▶ PROBLEM STATEMENT
Copy each line of the listing below exactly.

::::::

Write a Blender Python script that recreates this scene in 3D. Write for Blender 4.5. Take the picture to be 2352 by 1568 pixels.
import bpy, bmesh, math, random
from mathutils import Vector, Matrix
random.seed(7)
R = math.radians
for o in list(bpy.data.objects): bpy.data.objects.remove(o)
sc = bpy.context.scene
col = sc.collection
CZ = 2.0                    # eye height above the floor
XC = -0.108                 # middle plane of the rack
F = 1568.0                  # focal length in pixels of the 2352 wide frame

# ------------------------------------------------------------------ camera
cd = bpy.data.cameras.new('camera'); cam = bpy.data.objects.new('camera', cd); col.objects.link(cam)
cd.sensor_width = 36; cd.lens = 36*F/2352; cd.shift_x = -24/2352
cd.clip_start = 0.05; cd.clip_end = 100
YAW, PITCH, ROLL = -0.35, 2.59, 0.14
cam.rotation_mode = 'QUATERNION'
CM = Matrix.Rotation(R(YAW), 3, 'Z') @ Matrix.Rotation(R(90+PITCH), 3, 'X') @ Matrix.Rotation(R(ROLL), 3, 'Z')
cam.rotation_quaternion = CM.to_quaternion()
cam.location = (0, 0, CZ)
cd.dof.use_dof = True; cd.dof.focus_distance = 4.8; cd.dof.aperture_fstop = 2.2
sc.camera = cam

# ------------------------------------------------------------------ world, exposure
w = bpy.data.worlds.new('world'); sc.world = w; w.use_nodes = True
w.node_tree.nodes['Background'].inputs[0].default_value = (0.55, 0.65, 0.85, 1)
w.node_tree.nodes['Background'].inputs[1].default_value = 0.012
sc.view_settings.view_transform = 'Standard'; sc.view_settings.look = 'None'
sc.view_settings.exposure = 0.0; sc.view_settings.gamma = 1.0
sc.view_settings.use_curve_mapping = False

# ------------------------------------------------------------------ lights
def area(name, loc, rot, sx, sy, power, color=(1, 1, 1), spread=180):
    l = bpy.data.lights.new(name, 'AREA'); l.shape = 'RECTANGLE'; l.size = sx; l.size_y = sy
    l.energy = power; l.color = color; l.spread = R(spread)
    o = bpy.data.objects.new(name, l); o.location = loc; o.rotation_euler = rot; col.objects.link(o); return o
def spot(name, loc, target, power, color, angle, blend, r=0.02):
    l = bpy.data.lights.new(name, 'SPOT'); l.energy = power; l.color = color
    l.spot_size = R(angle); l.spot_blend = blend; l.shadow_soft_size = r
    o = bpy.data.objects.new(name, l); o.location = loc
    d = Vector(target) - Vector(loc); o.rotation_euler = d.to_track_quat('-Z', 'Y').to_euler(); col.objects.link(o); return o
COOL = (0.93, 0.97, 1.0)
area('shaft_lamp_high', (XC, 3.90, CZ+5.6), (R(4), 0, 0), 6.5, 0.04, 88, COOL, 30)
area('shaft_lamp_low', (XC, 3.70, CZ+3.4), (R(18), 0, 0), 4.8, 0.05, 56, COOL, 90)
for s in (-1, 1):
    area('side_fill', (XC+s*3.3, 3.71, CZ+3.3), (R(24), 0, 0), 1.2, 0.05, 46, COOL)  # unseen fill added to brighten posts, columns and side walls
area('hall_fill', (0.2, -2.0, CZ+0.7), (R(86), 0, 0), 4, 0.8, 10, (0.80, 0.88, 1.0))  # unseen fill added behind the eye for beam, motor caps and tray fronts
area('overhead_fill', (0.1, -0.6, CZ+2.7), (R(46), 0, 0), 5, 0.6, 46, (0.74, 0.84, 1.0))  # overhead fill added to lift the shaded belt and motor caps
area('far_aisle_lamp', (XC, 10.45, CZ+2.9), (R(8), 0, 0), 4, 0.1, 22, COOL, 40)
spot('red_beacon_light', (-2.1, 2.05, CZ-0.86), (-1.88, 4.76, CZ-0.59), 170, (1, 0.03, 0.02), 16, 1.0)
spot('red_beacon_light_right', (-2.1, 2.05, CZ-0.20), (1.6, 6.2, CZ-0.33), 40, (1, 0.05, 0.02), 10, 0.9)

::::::

▶ FULL RESPONSE
Write a Blender Python script that recreates this scene in 3D. Write for Blender 4.5. Take the picture to be 2352 by 1568 pixels.
import bpy, bmesh, math, random
from mathutils import Vector, Matrix
random.seed(7)
R = math.radians
for o in list(bpy.data.objects): bpy.data.objects.remove(o)
sc = bpy.context.scene
col = sc.collection
CZ = 2.0                    # eye height above the floor
XC = -0.108                 # middle plane of the rack
F = 1568.0                  # focal length in pixels of the 2352 wide frame

# ------------------------------------------------------------------ camera
cd = bpy.data.cameras.new('camera'); cam = bpy.data.objects.new('camera', cd); col.objects.link(cam)
cd.sensor_width = 36; cd.lens = 36*F/2352; cd.shift_x = -24/2352
cd.clip_start = 0.05; cd.clip_end = 100
YAW, PITCH, ROLL = -0.35, 2.59, 0.14
cam.rotation_mode = 'QUATERNION'
CM = Matrix.Rotation(R(YAW), 3, 'Z') @ Matrix.Rotation(R(90+PITCH), 3, 'X') @ Matrix.Rotation(R(ROLL), 3, 'Z')
cam.rotation_quaternion = CM.to_quaternion()
cam.location = (0, 0, CZ)
cd.dof.use_dof = True; cd.dof.focus_distance = 4.8; cd.dof.aperture_fstop = 2.2
sc.camera = cam

# ------------------------------------------------------------------ world, exposure
w = bpy.data.worlds.new('world'); sc.world = w; w.use_nodes = True
w.node_tree.nodes['Background'].inputs[0].default_value = (0.55, 0.65, 0.85, 1)
w.node_tree.nodes['Background'].inputs[1].default_value = 0.012
sc.view_settings.view_transform = 'Standard'; sc.view_settings.look = 'None'
sc.view_settings.exposure = 0.0; sc.view_settings.gamma = 1.0
sc.view_settings.use_curve_mapping = False

# ------------------------------------------------------------------ lights
def area(name, loc, rot, sx, sy, power, color=(1, 1, 1), spread=180):
    l = bpy.data.lights.new(name, 'AREA'); l.shape = 'RECTANGLE'; l.size = sx; l.size_y = sy
    l.energy = power; l.color = color; l.spread = R(spread)
    o = bpy.data.objects.new(name, l); o.location = loc; o.rotation_euler = rot; col.objects.link(o); return o
def spot(name, loc, target, power, color, angle, blend, r=0.02):
    l = bpy.data.lights.new(name, 'SPOT'); l.energy = power; l.color = color
    l.spot_size = R(angle); l.spot_blend = blend; l.shadow_soft_size = r
    o = bpy.data.objects.new(name, l); o.location = loc
    d = Vector(target) - Vector(loc); o.rotation_euler = d.to_track_quat('-Z', 'Y').to_euler(); col.objects.link(o); return o
COOL = (0.93, 0.97, 1.0)
area('shaft_lamp_high', (XC, 3.90, CZ+5.6), (R(4), 0, 0), 6.5, 0.04, 88, COOL, 30)
area('shaft_lamp_low', (XC, 3.70, CZ+3.4), (R(18), 0, 0), 4.8, 0.05, 56, COOL, 90)
for s in (-1, 1):
    area('side_fill', (XC+s*3.3, 3.71, CZ+3.3), (R(24), 0, 0), 1.2, 0.05, 46, COOL)  # unseen fill added to brighten posts, columns and side walls
area('hall_fill', (0.2, -2.0, CZ+0.7), (R(86), 0, 0), 4, 0.8, 10, (0.80, 0.88, 1.0))  # unseen fill added behind the eye for beam, motor caps and tray fronts
area('overhead_fill', (0.1, -0.6, CZ+2.7), (R(46), 0, 0), 5, 0.6, 46, (0.74, 0.84, 1.0))  # overhead fill added to lift the shaded belt and motor caps
area('far_aisle_lamp', (XC, 10.45, CZ+2.9), (R(8), 0, 0), 4, 0.1, 22, COOL, 40)
spot('red_beacon_light', (-2.1, 2.05, CZ-0.86), (-1.88, 4.76, CZ-0.59), 170, (1, 0.03, 0.02), 16, 1.0)
spot('red_beacon_light_right', (-2.1, 2.05, CZ-0.20), (1.6, 6.2, CZ-0.33), 40, (1, 0.05, 0.02), 10, 0.9)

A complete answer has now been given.